Monday, December 4, 2017

Ignorance is disgusting

Last week Donald Trump once again displayed his ignorance about how the criminal (in)justice system works in this country when he tweeted out that the verdict in the trial over Kate Steinle's murder was disgraceful. Attorney General Jeff Sessions opened his mouth and displayed his ignorance when he proclaimed that the murder was the result of San Francisco's status as a sanctuary city for immigrants.

Jose Ines Garcia Zarate was acquitted of the charge of murder in a month-long trial in San Francisco, though he was convicted of being a felon in possession of a firearm.

Now, I don't recall Mr. Trump expressing any outrage at jury verdicts in which police officers were acquitted for killing unarmed an unarmed black man. Quite the opposite, he was quite happy. We can all be angry at a jury for the decision they made but, unless you were in the jury, your view of the case can be quite warped.

Mr. Trump seemed upset that the jury was not told that Mr. Garcia Zarate had crossed the border illegally five times. Well, I've got news for you, Mr. President, such a fact is inadmissible in a murder trial. You see Mr. Garcia Zarate was tried for the specific offenses related to the death of Ms. Steinle and, therefore, the only evidence the jury heard was related to those offenses. You see, Mr. President, in this country (as flawed as our criminal (in)justice system is) we try folks on the evidence related to the crime with which they are charged.

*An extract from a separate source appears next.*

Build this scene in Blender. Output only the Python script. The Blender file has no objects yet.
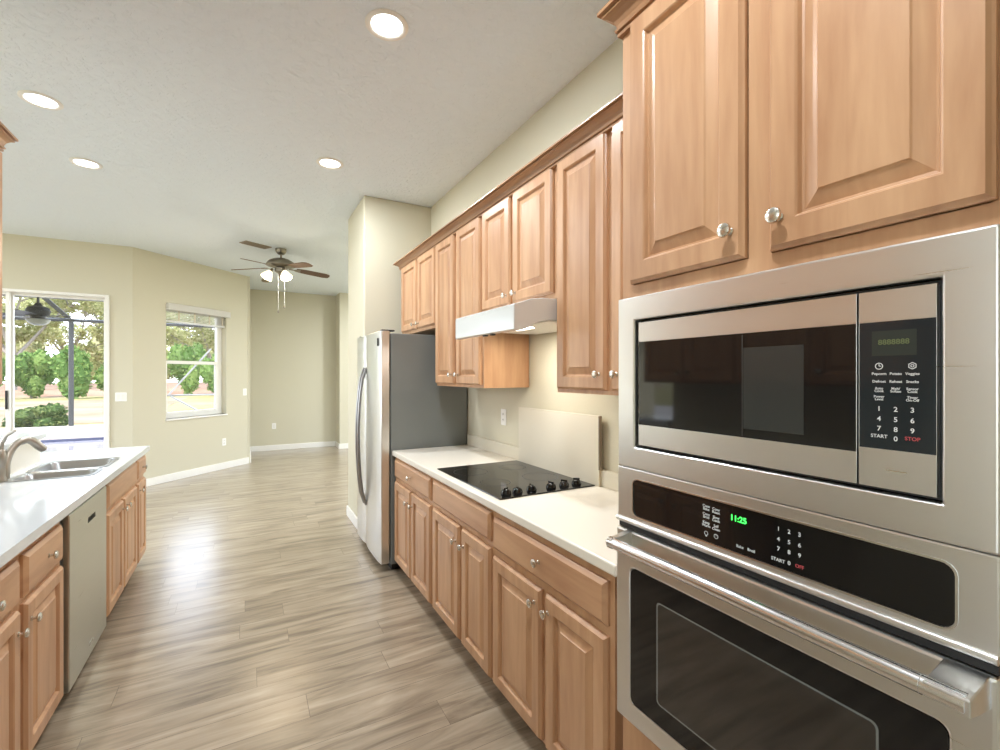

Were the jury to have heard evidence regarding Mr. Garcia Zarate's immigration status they may have made a decision based on something other than the evidence regarding Ms. Steinle's death. They may have been asked to convict a man for murder for no other reason than he wasn't born in this country.

Now that would have been a disgusting verdict.

A jury doesn't hear all the evidence because some of it, sometimes a lot of it, isn't relevant to the case at hand. It is not uncommon for a jury to be excused from the courtroom while the attorneys argue over the admissibility of evidence before the judge. Those reading the newspaper or watching the news (or in attendance) are then made privy to information the jury never heard and will never consider.

The jury that heard the case wasn't trying to make any political statements. Their sole duty was to hear the evidence presented and to make a decision as to whether or not the government had proven their case(s) beyond a reasonable doubt. Just because a jury acquits a person doesn't mean they don't think a crime occurred. It means, instead, that they have more than a reasonable doubt, based on the evidence presented, that the government proved its case.

The jury's job isn't to convict someone - and it isn't to acquit someone. You may think a jury got it wrong, but that is how we decide cases the parties cannot work out on their own. And, in a murder case, sometimes the hardest thing to prove is that the actions of the defendant were intentional. And even though motive is not a required element of a murder case, the absence of a motive can raise reasonable doubt in the mind of a juror.

So, Mr. President, the jury's verdict wasn't disgusting. It was what it was. Using your bully pulpit to try to intimidate future jurors is disgusting.

And as for Mr. Sessions, you took an oath to uphold the Constitution and to seek justice. You're not happy with the verdict. Okay, I get that. However, threatening to file federal charges against Mr. Garcia Zarate is not seeking justice. It is called vindictiveness.